Freddie is heading back to the family home to celebrate her birthday with her grandfather Howard, who now lives there alone. Tracing the old familiar paths up to the home on the hill and greeting the apple tree in the garden, Freddie is hoping to get some perspective on her undefined sense of ennui, and share the wonder of a meteor shower with Howard. But Howard has difficulties of his own, and the meteors will soon shake the ground beneath their feet.

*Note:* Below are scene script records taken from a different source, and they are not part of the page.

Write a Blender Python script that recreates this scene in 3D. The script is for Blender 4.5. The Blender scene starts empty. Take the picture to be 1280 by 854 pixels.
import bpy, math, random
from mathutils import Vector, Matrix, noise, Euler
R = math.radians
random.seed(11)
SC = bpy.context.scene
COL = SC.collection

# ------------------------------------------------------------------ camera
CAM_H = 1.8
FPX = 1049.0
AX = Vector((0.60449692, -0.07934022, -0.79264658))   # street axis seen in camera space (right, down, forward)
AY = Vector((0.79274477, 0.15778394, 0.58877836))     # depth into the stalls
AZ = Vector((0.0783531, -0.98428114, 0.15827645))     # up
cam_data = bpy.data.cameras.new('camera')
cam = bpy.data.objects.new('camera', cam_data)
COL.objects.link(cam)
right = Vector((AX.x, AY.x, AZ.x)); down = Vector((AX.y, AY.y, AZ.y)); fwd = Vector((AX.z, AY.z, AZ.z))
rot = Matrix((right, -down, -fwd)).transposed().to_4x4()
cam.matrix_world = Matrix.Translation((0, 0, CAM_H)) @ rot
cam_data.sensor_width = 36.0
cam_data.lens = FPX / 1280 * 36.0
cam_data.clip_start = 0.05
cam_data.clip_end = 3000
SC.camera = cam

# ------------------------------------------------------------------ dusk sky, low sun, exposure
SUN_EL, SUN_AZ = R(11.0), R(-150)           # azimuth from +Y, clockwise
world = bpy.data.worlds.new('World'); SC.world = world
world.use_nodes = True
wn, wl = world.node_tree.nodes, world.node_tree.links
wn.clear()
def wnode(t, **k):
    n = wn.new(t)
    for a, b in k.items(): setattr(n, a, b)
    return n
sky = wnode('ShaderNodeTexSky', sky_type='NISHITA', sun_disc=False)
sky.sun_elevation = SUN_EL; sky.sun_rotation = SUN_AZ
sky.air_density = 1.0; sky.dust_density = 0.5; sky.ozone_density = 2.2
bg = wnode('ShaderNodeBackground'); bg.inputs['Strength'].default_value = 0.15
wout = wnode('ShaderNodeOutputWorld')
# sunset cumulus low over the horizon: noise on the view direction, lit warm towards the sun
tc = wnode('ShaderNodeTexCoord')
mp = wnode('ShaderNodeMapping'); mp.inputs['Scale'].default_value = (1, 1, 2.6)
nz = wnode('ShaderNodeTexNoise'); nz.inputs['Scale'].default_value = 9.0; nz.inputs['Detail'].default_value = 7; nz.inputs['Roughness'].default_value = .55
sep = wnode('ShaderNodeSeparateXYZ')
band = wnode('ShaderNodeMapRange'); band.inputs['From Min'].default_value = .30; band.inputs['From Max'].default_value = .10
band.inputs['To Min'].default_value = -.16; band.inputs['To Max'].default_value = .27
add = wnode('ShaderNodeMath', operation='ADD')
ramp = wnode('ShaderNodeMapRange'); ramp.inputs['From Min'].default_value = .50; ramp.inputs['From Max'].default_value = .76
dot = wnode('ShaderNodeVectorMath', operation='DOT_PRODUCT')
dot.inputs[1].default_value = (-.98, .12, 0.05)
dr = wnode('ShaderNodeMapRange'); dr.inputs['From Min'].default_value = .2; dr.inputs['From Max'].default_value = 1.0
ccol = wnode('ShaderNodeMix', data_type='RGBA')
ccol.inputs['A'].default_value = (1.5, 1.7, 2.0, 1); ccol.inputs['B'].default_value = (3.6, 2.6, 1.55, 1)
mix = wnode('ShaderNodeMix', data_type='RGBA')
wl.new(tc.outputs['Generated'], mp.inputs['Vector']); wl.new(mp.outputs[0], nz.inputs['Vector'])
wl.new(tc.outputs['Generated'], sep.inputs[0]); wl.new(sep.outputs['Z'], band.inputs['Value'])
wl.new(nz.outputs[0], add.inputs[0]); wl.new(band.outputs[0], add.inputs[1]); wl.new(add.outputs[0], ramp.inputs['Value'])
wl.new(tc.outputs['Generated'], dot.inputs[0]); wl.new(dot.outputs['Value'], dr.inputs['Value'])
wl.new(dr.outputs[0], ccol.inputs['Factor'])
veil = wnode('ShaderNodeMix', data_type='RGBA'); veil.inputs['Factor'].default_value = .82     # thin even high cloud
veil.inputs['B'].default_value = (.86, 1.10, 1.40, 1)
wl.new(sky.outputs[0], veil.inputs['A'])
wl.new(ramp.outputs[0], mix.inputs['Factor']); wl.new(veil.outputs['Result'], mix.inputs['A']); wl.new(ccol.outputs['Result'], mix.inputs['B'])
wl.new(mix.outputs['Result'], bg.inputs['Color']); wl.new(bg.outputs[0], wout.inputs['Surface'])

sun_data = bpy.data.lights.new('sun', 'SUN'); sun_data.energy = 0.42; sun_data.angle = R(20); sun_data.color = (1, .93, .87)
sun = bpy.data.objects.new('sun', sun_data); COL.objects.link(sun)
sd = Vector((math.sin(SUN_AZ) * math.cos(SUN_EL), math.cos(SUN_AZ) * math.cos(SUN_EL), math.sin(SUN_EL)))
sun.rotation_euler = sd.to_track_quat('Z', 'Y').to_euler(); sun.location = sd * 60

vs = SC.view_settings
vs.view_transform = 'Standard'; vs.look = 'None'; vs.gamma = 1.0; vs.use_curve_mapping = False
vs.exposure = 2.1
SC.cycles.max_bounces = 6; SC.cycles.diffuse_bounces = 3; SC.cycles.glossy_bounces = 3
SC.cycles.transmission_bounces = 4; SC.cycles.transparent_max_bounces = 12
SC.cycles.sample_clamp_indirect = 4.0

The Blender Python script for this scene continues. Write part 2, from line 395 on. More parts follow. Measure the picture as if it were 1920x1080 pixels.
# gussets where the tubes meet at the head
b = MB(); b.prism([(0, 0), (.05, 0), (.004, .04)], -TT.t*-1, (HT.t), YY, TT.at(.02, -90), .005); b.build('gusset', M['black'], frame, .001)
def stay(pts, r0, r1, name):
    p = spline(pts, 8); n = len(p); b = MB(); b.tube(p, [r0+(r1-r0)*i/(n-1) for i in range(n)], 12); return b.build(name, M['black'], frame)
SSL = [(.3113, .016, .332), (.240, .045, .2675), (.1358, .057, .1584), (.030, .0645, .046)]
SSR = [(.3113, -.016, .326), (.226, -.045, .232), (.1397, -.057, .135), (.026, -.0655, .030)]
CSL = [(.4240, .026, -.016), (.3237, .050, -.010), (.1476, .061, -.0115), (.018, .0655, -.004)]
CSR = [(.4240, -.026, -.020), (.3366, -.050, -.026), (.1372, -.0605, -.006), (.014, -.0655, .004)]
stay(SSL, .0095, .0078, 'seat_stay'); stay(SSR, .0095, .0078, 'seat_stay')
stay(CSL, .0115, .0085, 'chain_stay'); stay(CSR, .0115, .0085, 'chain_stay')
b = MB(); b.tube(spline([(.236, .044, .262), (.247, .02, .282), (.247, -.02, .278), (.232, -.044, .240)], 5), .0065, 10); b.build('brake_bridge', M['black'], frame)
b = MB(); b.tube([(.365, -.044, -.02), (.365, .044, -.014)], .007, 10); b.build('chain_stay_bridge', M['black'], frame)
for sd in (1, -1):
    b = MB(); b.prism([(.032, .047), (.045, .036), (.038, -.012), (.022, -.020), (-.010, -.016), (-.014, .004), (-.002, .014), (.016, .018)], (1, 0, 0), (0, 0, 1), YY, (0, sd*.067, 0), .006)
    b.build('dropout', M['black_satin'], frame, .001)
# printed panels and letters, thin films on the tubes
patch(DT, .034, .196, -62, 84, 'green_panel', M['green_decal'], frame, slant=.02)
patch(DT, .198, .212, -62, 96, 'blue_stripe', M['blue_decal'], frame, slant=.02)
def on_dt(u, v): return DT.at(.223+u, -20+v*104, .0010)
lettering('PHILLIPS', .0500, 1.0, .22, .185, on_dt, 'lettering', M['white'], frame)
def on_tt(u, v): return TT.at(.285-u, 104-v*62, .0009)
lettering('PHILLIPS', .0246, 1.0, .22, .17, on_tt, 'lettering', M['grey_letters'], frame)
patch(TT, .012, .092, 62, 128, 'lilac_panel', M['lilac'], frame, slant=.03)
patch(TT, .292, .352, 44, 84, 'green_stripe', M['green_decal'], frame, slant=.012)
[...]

Weaving her tale around an exquisitely designed doll’s house, its intricate details adding to a magical whole, Casey Jay Andrews combines wonder with the everyday. The people we encounter are richly drawn: not just the protagonists, but minor figures such as the young estate agent and the dog walker. As Freddie and Howard move separately around the house and the town, we learn of the experiences that have made them and of rituals created to stay close to those that have been lost. Those experiences and rituals are also metaphors for the connections that enrich our lives; the paths we make and remember by walking and retracing them, the streets of our home towns, the structures of individual trees and the networks they form together.
Andrews is a wonderful storyteller, warm and engaging, and the tale is paced perfectly as she switches between modes of address. She is complemented by well-chosen and technically-accomplished projections, and – joining her onstage – by Jack Brett’s incidental music and ethereal snatches of song.
Oh My Heart, Oh My Home is rich in the things that make life worth living. A home is created by the memories it holds, memories which revolve around sharing moments of awe and wonder with the people that elevate our lives. But Andrews doesn’t shy away from the harder facts of life and the precarious nature of home; the things we do to protect it, and the shame when we find we are unable to.
This show is beautiful, in many different ways: the doll’s house and the film projections, the storytelling and the music, and the story itself, a gorgeous meditation on love and loss. Oh My Heart, Oh My Home succeeds on every level and will live long in the memory for its tenderness and perfection. I’ve already been back to see it again, and enjoyed it every bit as much a second time.